When it comes to climate change, AI might finally be able to answer—clearly, decisively and in myriad ways—how companies, states and individuals can maximize their own self-interest through climate-friendly strategies and solutions. This no doubt extends to the manufacturing sector as well.

As the World Economic Forum recently noted, effective decarbonization efforts are prevented “due to the complexity of global supply chains and the lack of transparency in data.” With supply chain emissions over “11 times higher than operational emissions,” AI could produce data indicating the pathway to and production of decarbonized supply chains that would save producers money through efficient production and shipping processes.

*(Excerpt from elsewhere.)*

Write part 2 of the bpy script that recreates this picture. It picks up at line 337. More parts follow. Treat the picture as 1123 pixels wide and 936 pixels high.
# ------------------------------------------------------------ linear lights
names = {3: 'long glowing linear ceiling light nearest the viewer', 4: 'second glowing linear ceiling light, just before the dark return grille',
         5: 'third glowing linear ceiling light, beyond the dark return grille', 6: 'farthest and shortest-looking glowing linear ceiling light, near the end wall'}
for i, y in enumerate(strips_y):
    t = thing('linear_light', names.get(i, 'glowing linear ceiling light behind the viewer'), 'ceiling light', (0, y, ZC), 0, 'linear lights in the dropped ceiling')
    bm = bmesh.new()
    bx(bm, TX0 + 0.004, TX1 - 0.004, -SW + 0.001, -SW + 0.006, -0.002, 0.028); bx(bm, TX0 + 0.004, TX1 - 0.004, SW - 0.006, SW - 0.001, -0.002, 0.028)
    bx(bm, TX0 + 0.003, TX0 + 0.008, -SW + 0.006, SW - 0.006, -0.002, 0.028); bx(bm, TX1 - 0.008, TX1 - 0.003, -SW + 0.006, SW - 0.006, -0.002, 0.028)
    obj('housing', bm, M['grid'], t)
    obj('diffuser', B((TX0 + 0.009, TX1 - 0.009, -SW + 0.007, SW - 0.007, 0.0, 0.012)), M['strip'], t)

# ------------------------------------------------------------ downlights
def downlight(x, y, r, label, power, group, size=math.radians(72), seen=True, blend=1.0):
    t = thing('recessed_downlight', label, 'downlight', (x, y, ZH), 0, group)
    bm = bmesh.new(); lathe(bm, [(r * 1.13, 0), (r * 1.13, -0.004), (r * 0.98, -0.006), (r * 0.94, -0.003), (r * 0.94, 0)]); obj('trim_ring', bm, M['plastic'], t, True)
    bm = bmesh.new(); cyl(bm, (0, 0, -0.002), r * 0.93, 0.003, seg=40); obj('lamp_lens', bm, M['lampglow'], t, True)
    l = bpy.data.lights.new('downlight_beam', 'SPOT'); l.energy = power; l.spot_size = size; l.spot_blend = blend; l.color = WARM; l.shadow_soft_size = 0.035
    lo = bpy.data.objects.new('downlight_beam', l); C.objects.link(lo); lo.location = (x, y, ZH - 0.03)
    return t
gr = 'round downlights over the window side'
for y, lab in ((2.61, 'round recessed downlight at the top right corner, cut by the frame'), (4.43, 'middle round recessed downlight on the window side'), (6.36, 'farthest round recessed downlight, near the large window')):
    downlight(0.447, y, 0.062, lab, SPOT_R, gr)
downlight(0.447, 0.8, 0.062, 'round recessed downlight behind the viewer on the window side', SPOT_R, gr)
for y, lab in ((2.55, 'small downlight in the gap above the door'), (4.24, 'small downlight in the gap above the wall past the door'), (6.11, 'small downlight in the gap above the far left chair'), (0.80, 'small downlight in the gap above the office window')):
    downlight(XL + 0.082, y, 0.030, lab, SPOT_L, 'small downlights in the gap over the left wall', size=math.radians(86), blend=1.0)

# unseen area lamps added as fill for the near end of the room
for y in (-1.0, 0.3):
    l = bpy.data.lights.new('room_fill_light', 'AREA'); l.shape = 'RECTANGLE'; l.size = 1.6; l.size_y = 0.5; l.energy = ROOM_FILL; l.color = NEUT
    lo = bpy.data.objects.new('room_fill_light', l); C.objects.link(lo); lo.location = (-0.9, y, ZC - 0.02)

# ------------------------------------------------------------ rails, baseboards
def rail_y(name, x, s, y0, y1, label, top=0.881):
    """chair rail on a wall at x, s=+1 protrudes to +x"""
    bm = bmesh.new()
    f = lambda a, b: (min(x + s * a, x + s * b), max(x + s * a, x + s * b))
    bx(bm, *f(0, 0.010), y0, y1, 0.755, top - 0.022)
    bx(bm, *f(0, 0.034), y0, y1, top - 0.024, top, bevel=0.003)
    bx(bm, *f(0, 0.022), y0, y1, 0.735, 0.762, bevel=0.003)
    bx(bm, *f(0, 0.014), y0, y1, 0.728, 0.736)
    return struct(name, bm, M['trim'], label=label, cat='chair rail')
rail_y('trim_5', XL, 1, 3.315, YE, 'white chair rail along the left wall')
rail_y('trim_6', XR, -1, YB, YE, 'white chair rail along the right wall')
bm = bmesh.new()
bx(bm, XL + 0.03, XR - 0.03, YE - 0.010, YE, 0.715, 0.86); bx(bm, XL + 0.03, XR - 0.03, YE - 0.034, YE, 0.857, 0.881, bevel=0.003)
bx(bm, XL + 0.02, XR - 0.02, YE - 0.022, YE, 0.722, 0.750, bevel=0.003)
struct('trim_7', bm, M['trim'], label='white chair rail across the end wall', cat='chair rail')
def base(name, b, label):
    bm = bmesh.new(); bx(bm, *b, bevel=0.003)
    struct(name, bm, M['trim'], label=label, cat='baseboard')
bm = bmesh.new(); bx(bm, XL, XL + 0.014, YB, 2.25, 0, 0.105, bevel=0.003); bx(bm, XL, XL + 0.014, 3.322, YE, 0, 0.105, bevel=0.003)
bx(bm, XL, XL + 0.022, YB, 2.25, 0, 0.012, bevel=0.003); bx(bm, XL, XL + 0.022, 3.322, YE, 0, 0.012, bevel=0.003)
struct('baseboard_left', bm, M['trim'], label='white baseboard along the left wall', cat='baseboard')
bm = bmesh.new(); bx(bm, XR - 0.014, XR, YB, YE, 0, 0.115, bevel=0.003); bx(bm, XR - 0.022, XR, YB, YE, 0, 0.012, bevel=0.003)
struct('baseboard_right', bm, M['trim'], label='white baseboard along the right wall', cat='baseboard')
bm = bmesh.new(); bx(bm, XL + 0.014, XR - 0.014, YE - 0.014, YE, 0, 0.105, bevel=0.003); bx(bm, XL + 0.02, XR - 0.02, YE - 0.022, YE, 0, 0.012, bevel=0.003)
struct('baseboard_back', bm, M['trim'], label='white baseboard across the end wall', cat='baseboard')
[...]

Within the U.S., it’s reported that one third of carbon emissions originate from the industrial sector, and much of this stems from inefficiencies and waste produced on production floors, recalls for production defects and the extra labor power required to deal with these mistakes. To solve this problem, the industrial world is turning to AI and automation, leveraging these techs to embed human-level AI that can extract actionable insights directly on the production floor, augmenting a human’s ability to tell good from bad production—and at the same time, saving money and energy in the process.

Win/Win 

If good data goes into AI in the manufacturing sector, mass efficiencies can emerge that can also aid decarbonization efforts.

The future of AI and climate change governance thus lies in policymakers and all sectors selecting clean and accurate data—with as little bias as possible—to input into AI systems that can then measure, predict and chart courses out of climate inaction that maximize the self-interested benefits for individual actors, while aligning these efficiencies with the common social and environmental good—to reduce and eliminate the emission of carbon dioxide and other greenhouse gases.

A recent article in the academic journal “AI and Society” stressed that relying on artificial intelligence for climate solutions is a “gambit” because “it involves a sacrifice” (i.e. the ethical risks of handing control from a human to AI, and a potentially increased carbon footprint thanks to the power needed to make AI operational on a large scale). However, if the gain of using AI to manufacturers decarbonize while becoming more efficient is worth exploring—going green to make more green—then the time is now. Industrial leaders must remember that the scientific data about climate change is plentiful and “unequivocal,” but that it’s impossible to sort through the entirety of it all. The economic and social winners going forth will be the manufacturers that identify, distill, and input clear directives and data into their AI systems to yield specific pathways and answers to complex problems that have, thus far, been intractable to human minds.

AI can, and should, be able to help us finally square the circle of the catastrophic global collective action problem of climate change and economic production. It’s up to industry leaders to understand that AI is no panacea. Our future will depend on how we train our AI systems to ingest only high-quality data. The results will be mirrored in the economic and environmental world that looms on our horizon.